Saturday, April 30, 2022

Q&A with Joshua Weiner

 


 

Joshua Weiner is the translator of a new edition of Flight and Metamorphosis, poems by Nelly Sachs (1891-1970). His other books include Berlin Notebook. A poet, he teaches at the University of Maryland, College Park, and he lives in Washington, D.C.

 

Q: Why did you decide to translate these poems by Nelly Sachs?

 

A: I’ve been working on the book since 2015, when a friend, the poet and translator, Alexander Booth, put Nelly Sachs into my hands with a copy of The Seeker, one of the two collected volumes that Farrar Straus Giroux brought to publication rather quickly after Sachs won the Nobel Prize for Literature in 1966. 

 

We were sitting at a café in Schöneberg, in Berlin, across the street from where Nelly Sachs once lived. I knew about Sachs the poet of the Shoah, but I didn’t know anything about Sachs the poet of the refugee, of exile, diaspora, migration, and homelessness.

 

I was in Berlin in 2015 to write about the refugee situation there, that exploded with the war in Syria. I could hear how Sachs’ poems from this particular book, Flight and Metamorphosis, originally published in 1959, was speaking to us now. But the translations from that book were old, not good, or stale; and they were incomplete, as well. 

 

I realized that I had been given a great gift, to be able to try my hand at bringing these amazing poems, of this particular book, into English, in a complete edition for the first time.

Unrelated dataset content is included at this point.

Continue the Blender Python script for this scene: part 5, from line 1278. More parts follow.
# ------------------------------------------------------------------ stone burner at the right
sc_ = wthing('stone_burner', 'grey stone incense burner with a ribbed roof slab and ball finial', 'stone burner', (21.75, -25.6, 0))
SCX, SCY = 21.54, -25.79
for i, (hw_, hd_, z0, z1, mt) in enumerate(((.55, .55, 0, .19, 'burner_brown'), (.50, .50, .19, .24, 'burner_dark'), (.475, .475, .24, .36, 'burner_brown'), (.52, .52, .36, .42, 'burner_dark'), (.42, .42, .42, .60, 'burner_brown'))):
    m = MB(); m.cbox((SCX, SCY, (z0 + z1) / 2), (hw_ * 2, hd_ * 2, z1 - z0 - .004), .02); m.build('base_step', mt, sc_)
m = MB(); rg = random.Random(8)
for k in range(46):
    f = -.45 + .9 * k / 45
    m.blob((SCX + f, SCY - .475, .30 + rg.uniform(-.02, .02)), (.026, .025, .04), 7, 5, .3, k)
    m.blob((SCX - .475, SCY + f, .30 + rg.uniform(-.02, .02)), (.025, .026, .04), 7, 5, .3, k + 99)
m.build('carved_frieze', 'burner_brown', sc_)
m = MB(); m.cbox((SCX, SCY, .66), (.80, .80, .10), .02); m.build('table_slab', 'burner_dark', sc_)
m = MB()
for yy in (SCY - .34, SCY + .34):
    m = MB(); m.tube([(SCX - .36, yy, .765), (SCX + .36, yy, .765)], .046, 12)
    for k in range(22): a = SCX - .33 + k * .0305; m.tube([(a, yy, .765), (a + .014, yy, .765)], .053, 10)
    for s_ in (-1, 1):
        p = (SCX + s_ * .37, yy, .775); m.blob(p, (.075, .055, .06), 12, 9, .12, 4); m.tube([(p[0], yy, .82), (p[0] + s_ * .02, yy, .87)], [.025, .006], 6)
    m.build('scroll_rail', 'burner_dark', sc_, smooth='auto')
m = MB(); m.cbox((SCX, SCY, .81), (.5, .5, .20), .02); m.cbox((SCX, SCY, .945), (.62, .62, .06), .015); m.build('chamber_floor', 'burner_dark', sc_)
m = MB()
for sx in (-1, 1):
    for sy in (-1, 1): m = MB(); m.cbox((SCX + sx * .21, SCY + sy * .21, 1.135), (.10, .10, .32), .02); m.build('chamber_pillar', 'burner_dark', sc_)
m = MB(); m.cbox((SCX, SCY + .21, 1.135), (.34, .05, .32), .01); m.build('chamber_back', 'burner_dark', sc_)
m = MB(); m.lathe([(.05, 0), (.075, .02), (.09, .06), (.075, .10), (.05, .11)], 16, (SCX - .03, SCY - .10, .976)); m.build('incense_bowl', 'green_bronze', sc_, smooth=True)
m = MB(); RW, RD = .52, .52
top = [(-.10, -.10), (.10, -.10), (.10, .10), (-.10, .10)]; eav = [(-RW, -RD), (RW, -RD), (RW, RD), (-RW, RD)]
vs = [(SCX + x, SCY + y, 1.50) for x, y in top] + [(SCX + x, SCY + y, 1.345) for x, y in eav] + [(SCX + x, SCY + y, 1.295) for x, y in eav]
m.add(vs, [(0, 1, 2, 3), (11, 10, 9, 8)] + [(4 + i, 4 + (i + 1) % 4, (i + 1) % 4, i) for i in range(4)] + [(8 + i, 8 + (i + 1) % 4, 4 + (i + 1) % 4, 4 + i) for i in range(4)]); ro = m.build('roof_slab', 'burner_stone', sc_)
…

And that the time was right, that I had to try to do it, that we needed the book now.

 

There are other reasons, as well, personal reasons, that then aligned with this overall impetus.


Q: In your introduction, you write, “Flight and Metamorphosis marks the culmination of a period in Sachs's development as a poet.” Can you say more about her poetry, and what role this particular collection played in her career?

 

A: Flight and Metamorphosis marks a dramatic shift in Sachs’ poetry, away from adopting the choral persona of the murdered Jews of the Shoah and towards writing more immediately out of her personal experience as a refugee. 

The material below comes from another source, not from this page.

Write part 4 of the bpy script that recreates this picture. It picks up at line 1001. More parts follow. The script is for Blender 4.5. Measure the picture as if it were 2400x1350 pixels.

However, the poems don’t narrate that experience in any conventional way. Sachs was drawing heavily from her study of Jewish Kabbalah, to invent a personal vocabulary that was elemental and earthy at the same time as it was spiritual, celestial. 

 

In terms of style, language, and form, the poems of this period are radically open, porous, searching, jagged, darting, intuitive, and, in the context of what’s happening now, again, with refugees out of Ukraine fleeing Russian aggression, entirely lucid and powerfully expressive. For me, this is the poetry by Sachs that’s really exciting and good.


Q: How would you describe Sachs's legacy today?

 

A: Well, Sachs has had the same legacy for the past 70 years, as a poet of the Holocaust. It’s a terrible legacy because it means, basically, that she’s been trapped in a historical context that limits her. And it’s distorting. 

 

There’s a kind of argument underlying my translation and this new edition of the book that wants to break her free and release her. I wanted to save her from her reputation so she could be the poet that I have come to care about. 


Q: What do you hope readers take away from the book?

 

A: I hope readers will have a powerful experience reading a book of poems that conveys the experience of flight and transformation in a way that is unique to poetry, and that it instills the kind of intuitive understanding of that experience, of being a refugee, of having lost one’s sense of home, that leads to empathy for others and an awakened wonder to the workings of the cosmos that defies our comprehension.


Q: What are you working on now?

 

A: I’m working on a new book of poems!


Q: Anything else we should know?

 

A: Poetry can’t tell you anything you need to know; it can only put you in a frame of mind that makes you receptive to knowing.